Anti-nuclear proliferation lobbyists say the delay provides political cover for Sen. Bob Bennett and other members of the Senate Appropriations Energy Subcommittee because it puts off a vote on whether to slash spending on research into new versions of nuclear weapons and boosting the readiness of the Nevada Test Site.
"This funding is definitely not going to get resolved before the election," said Jim Bridgeman of the Alliance for Nuclear Accountability, which delivered a report to Congress this week challenging the need for the weapons programs requested by the Bush administration.
In June, the House over- whelmingly voted to eliminate funding for studies on developing "bunker buster" and "battlefield" nuclear weapons, and drastically reduced a White House request to put the Nevada atomic proving grounds at a state of readiness not seen since the Cold War.
But the Senate version of the Energy Department budget has been stalled for months because of a standoff between Sen. Harry Reid, D-Nev., and Subcommittee Chairman Sen. Pete Domenici, R-N.M. Domenici wants to restore near-fatal cuts the House made to the 2005 budget for the Yucca Mountain nuclear waste repository while Reid is using his political muscle to kill the waste dump.

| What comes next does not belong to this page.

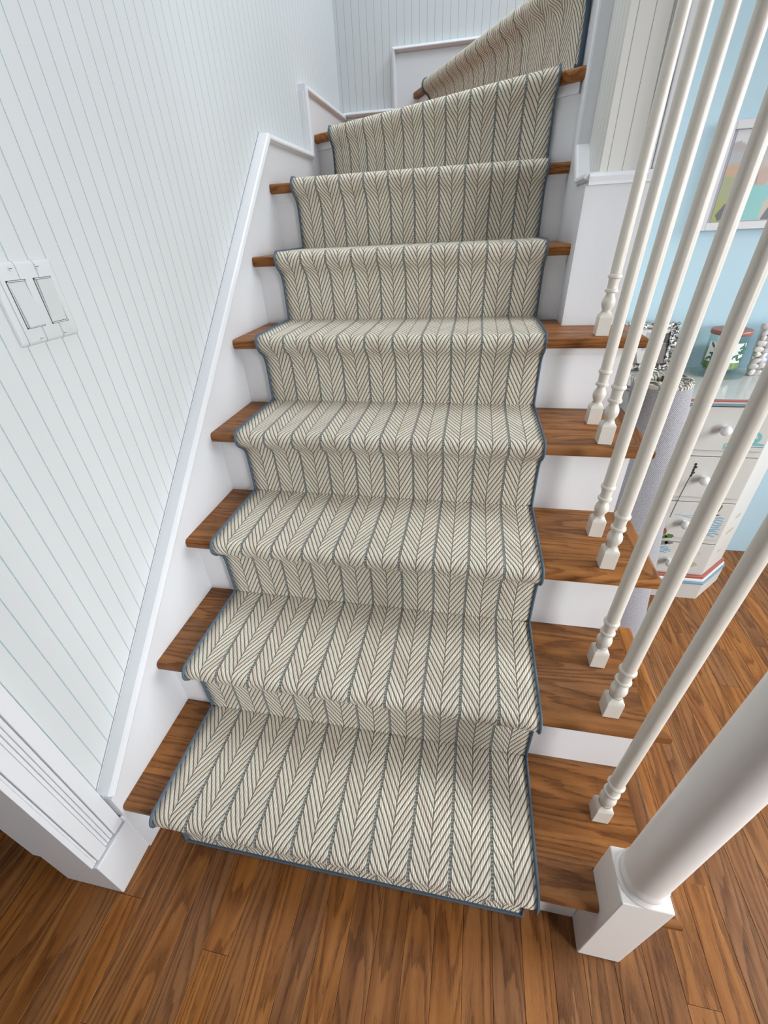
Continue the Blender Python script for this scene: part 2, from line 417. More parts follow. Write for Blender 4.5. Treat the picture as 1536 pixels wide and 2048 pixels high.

Bennett's Democratic challenger, Paul Van Dam, has made a campaign issue of the two-term Republican's past votes in support of weapons research, arguing such programs open the door to a renewal of the nuclear arms race and the potential for resumed testing. Bennett doesn't believe the studies will ultimately require experimenting with a live weapon, and has introduced legislation setting health and safety requirements for nuclear tests and has posted on his Senate Web site letters and testimony from top Bush administration officials pledging no future testing plans.
Anti-proliferation groups intend to keep pressure on Congress to cut the funding, especially lawmakers from the Mountain West whose constituents were subjected to downwind fallout from atmospheric nuclear bomb tests in Nevada during the 1950s and 1960s.
"There are people in the West who remember those tests and the government lied to them about the safety risk so they are distrustful, as they should be," said Robert Norris of the Natural Resources Defense Council. "Just raising the specter [that] testing might be ahead sets off an emotional issue underneath the factual analysis and congressmen and senators are going to react to that."